LED signs/ 120 Volts

[joshua17ss2]

I am making a few LED signs and to save on space and power supplies, i wanted to run them off of 120volts ac.

I know that the set up will be 120 v outlet, diode bridge, capacitor, and roughtly 60 leds depending on color and voltage of that color.

I will need more then 60 leds to do the entire sign. so my questions is where do i split the power to set up additional stings of leds.
Do i need to split it before it hits the diode bridge and converts to dc and just include a second diode bridge
or can i split it after it hits the diode bridge, and just add the 2 or 3 sets i will need with just one diode bridge?
thanks for any help

 

[Hero999]

Why not simply use a mains adaptor?

It will hardly use any extra space, a 600mA 12V mains adaptor should be able power all those LEDs with no problem.

 

[joshua17ss2]

i had considered using a 48 volt supply and 12 volt supply, for the size of the sign i wanted to try and keep it very neat as well. 120 can do very large chains of LEDs with only a small resistor. if i went with 12, i could only do groups of 4 and each would need a resistor, it would get messy im figuring upwards of 180 to 200 leds for each of the 2 signs i need to make.

 

[Hero999]

Resistors are cheap, I can buy a box of 100 from my local supplier for 50p, that's US 77c cents.
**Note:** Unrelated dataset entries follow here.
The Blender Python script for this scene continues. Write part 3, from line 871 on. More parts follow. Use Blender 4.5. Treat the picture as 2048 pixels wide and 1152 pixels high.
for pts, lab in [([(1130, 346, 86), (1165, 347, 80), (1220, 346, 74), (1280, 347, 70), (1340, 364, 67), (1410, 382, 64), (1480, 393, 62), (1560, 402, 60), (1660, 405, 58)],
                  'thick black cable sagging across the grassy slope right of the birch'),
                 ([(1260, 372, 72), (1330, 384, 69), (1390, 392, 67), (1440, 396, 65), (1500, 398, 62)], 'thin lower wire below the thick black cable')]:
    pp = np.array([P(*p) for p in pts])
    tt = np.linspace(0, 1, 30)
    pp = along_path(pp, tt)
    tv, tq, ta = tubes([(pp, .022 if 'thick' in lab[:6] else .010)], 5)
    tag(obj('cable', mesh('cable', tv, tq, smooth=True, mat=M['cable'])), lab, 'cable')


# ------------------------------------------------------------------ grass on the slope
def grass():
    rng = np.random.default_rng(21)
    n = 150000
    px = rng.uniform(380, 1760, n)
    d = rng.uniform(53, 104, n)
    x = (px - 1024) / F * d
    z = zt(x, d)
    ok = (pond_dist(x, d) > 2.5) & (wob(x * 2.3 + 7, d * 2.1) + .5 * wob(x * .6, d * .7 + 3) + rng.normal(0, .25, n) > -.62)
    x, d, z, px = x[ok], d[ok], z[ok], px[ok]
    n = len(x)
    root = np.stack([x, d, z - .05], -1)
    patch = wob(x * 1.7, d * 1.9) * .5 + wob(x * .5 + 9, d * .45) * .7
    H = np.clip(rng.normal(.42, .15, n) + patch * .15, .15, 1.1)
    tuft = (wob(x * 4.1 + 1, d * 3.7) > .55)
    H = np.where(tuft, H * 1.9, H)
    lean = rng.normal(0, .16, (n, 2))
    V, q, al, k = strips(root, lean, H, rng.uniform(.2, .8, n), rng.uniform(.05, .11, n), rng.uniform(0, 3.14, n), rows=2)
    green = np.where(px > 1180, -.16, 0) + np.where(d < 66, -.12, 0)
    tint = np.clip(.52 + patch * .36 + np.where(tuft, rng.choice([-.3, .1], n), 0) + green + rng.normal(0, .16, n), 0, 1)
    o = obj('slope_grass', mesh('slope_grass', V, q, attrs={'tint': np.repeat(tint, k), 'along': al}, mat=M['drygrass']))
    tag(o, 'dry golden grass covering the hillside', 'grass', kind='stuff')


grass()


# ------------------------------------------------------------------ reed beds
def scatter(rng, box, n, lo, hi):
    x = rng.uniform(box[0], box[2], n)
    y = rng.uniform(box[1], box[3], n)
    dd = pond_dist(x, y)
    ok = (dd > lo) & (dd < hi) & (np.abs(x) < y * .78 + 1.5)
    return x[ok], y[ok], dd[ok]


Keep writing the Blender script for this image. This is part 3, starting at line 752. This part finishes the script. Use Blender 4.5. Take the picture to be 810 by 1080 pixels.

I don't see how connecting them in many stings in parallel will be that messy.

It's certainly much safer to use a DC supply, even at 120VAC, you'll still need more than one string in parallel to power that many LEDs.

 

[tcmtech]

I dont see any problem with using direct line power to run that many LED's I have done it many times when making LED based lights for around the home and for friends.

Here is the basic version of the circuit.

You will need to calculate C1 to supply the correct current for the LED sets based on their total voltage drop and running current and your common line frequency.

R1 can be anywhere from 220 - 1K ohms and C2 should be around 100 uf with a 2x line voltage rating.

 

[Hero999]

I had a feeling you'd say that.

Well there's nothing wrong with that method providing it's build in a proper enclosure, sealed away from moisture and fingers and if it's metallic the appropriate safety earth/ground connections are made.

 

[joshua17ss2]

The enclosure is all plastic and will be hanging high in a window, where it hasent been touched in years and will go on not being touched long after its reinstalled up there. basically moddifying it from a single light bulb to all led for better visability.

For R1 that will get calculated once i have choosen the final colors for the sign mostly red is what im seeing.
For C2 I was planning on using some old disposably camera flash caps. they are rated for 330 volts, and about 80uf

could you supply alittle more info about C1, i wasnt going to include any caps on the mains side of the bridge, but i also dont wana fry leds 60 at a time

thanks

 

[tcmtech]

C1 works as the current limiter or ballast capacitor. your LED's wont last very long without it!

To calculate that you need to know what your line voltage is and what your total voltage drop from all the LED's in series is as well.
After that its (line voltage - LED voltage)/ (amps running current.)

The camera flash capacitors will work well and R1 is just to further smooth out the line ripple that C2 does not take out hence the wide variation in its value.

 

[joshua17ss2]

Well my line voltage will be a standard 120, so i would figure around 116 vac, 60 Hz, im hoping to get the led voltage to drop to almost 0, 47 leds, at 2.5 volts = 117.5, the leds should be running around 25ma.

Digi-Key - P10734-ND (Manufacturer - ECQ-U2A474ML)
Something like that ?

 

[tcmtech]

If you are running that many LED's in series you will only need about 100 Oms of impedance provided by C1 at 60 Hz so that works out to around roughly 26.5 uf.

I would recommend breaking that down into sets of 25 - 30 and using multiple strings of LED's.
With two sets of 30 LED's at 2.5 volts you would get 75 volts.

120 - 75 = 45
45 / .025 = 1800

1800 ohms of impedance at 60 Hz would require a 1.5 uf capacitor. Multiple sets could be powered off of the same rectifier and C2 circuit with proportionally larger values of C1.

3 uf would power two strings of 30 LED's at 25 ma each without problems. Just make sure that R1 on all strings are equal.

 

[joshua17ss2]

how long would the leds last if i were to omit c1 and just wire up 2 or 3 sets inside the display with each on their own rectifier and c2, r1.

one thing i could never wrap my brain around was electronics math. Im gonna check my 48 volt supplys when i get home, i think each is 350 ma, which if i did 10 sets of leds would be a big enought supply to run them all. would i need to add a capacitor across the 48 volt supply + and - to inprove function or smooth it out any ?

 

[tcmtech]

C1 is key to how the circuit works. Without it I doubt your LED's will last more than a few seconds.

They need limited current and will burn themselves out without a current limiting system in place.